Despite the truth of what Baqir al Najjar wrote, a lot has changed over the past period. Though it is true that there was a new wealth and power equation due to the emergence of oil and that this introduced a new reality to society, it is also true that old countries and societies now find themselves facing new facts, particularly over the past two decades. I am talking here about the information technology revolution and the rise of new patterns of intellectuals unlike the old one. These patterns are still searching for their role.

To sum up, the history of intellectuals in the Gulf region is significant, and the present is full of life and the future is promising. They studied at universities, founded the press, and wrote in newspapers and introduced theatres and arts. They made up the advisory bodies for those in power. Thanks to the confidence that was placed in them, those intellectuals functioned as catalysts in Gulf societies, taking people from one level onto another.
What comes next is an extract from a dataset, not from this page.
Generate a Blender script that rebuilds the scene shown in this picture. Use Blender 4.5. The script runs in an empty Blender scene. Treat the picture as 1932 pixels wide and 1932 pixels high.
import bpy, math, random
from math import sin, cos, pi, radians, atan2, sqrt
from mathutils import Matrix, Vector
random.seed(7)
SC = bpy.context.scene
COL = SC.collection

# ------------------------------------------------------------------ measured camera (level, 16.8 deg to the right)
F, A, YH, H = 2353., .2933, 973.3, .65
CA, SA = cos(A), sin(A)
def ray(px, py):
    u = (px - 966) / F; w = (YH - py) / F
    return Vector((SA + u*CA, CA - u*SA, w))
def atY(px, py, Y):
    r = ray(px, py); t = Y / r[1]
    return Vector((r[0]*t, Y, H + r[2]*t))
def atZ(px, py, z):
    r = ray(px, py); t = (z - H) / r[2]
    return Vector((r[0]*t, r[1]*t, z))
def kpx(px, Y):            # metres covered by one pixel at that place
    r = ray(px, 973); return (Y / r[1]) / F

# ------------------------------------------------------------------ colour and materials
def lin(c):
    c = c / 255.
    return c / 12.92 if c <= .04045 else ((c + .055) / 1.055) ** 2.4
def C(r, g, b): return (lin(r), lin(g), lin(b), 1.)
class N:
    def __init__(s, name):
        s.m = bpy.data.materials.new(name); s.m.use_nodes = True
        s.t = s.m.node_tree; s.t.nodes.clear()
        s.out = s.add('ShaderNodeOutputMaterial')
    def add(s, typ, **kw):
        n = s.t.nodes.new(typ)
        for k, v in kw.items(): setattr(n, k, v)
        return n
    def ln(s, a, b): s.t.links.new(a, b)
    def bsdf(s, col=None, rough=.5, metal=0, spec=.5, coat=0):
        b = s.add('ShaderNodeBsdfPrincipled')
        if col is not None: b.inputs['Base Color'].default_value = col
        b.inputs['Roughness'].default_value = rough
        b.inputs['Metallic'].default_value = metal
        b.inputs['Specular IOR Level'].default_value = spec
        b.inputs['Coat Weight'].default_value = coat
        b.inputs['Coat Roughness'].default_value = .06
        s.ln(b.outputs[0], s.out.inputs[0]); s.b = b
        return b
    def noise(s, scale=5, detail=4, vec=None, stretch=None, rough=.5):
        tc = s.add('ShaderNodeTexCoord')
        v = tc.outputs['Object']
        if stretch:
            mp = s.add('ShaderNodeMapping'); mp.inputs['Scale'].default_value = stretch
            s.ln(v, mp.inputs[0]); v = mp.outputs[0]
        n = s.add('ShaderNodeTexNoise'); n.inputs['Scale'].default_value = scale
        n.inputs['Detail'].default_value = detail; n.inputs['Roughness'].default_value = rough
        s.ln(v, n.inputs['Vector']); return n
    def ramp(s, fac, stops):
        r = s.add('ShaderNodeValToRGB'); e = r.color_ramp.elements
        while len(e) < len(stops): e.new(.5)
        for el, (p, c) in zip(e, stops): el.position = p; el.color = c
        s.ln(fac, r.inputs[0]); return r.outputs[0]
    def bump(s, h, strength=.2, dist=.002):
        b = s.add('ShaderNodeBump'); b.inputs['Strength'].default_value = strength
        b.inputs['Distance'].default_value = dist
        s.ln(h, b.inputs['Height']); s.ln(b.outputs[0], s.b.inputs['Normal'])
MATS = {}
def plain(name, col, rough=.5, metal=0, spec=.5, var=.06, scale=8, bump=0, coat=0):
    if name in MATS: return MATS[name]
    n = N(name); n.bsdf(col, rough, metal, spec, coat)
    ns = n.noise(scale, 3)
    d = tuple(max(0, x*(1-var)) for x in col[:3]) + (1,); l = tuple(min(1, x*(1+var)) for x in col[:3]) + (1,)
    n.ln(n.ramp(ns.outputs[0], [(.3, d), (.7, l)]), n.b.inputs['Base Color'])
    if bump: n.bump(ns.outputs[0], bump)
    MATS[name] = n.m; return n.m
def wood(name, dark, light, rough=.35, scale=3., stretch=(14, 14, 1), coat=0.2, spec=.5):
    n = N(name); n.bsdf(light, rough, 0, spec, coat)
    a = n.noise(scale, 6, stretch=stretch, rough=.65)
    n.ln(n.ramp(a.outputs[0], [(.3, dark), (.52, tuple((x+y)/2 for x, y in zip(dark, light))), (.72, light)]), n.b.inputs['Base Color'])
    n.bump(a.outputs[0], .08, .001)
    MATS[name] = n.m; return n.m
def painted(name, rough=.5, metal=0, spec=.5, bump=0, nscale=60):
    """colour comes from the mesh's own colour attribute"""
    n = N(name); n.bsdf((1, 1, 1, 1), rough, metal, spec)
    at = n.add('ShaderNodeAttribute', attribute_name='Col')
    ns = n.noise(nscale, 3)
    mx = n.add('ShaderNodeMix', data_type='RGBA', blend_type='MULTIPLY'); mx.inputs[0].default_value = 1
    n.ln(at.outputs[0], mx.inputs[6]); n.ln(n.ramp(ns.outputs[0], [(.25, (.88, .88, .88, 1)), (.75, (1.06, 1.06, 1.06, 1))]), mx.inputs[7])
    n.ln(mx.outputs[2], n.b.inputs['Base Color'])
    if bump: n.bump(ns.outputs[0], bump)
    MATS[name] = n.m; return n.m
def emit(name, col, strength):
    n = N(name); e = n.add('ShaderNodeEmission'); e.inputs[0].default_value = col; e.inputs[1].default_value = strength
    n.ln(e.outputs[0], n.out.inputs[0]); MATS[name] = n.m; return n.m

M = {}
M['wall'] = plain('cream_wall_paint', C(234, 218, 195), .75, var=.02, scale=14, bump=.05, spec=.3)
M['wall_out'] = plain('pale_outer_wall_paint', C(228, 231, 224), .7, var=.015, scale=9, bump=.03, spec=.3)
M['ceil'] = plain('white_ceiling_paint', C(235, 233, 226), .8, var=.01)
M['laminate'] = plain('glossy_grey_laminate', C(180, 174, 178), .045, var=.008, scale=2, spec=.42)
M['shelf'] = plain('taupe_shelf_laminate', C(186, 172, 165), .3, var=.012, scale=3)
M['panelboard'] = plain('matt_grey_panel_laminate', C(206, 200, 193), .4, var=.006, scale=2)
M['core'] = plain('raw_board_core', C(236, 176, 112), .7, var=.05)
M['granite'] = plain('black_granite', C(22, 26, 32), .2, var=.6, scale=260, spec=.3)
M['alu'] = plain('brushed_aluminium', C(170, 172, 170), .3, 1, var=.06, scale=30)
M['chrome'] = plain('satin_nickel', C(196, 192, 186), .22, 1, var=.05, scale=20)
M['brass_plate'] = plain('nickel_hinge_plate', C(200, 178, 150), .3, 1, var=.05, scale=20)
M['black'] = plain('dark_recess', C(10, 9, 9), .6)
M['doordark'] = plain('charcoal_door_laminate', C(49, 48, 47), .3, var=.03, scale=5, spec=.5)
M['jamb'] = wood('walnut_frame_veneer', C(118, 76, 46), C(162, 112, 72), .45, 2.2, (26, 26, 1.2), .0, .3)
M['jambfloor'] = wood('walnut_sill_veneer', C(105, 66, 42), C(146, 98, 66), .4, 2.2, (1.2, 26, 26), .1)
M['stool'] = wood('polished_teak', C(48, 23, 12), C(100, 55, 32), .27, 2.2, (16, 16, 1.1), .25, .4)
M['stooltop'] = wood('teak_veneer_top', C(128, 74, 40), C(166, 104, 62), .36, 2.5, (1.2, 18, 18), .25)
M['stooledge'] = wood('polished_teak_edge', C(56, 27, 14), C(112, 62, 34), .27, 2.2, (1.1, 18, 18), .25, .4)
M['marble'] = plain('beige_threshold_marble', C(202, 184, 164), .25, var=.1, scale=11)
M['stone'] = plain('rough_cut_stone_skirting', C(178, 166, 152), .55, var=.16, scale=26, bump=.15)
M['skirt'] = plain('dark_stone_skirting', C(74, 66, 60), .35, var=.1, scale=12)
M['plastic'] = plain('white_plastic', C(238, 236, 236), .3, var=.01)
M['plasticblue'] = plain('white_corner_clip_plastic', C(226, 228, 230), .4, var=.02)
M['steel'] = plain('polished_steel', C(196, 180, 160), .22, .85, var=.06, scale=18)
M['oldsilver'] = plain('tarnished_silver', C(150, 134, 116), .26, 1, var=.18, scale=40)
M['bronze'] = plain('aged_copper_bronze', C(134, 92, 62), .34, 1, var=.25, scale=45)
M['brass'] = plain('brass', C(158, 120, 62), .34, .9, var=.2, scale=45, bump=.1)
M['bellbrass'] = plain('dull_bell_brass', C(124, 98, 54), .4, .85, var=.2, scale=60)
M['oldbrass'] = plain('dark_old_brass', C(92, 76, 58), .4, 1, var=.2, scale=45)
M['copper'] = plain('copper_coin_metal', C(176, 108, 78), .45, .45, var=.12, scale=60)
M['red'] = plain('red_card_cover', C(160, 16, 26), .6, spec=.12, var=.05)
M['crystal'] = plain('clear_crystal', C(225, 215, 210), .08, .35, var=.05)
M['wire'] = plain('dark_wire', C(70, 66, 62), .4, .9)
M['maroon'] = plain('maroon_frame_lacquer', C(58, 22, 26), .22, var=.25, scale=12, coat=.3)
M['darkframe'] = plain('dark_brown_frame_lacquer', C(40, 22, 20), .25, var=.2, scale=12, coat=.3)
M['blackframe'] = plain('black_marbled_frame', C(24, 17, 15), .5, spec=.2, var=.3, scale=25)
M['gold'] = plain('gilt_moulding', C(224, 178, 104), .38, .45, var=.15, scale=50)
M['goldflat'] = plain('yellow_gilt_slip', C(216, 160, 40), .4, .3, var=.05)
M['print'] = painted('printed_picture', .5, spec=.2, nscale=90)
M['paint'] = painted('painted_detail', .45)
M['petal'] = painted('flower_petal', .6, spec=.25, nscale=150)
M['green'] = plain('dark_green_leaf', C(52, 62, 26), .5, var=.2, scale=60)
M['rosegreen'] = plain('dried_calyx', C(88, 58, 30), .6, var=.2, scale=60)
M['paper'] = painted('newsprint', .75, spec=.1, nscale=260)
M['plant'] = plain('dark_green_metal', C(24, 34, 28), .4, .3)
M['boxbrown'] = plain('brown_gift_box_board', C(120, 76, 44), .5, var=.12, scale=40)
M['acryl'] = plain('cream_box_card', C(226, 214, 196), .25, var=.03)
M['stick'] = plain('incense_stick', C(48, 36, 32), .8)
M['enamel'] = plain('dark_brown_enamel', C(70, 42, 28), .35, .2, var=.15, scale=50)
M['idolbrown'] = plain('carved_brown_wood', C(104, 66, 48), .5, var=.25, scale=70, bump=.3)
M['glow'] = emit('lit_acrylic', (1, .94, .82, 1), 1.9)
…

They were appointed as cabinet ministers yet thrown in detention camps as well. They represented their countries in various official circles abroad; they are the forefront of any change. Even those who were among the ranks of the opposition, whether leftists, nationalists or fundamentalists, made their indirect contribution to the overall change and progress by motivating people to raise questions and search for answers.

All these incidents and actions fall into the context of fearlessness, or according to the expression of our popular poet “manliness.” I didn’t raise the issue of Gulf intellectuals in their defence. The story is far more complicated than that. Mainly, I wanted to highlight the phenomenon of intellectuals in Gulf societies, especially at this fast pace of development within these communities.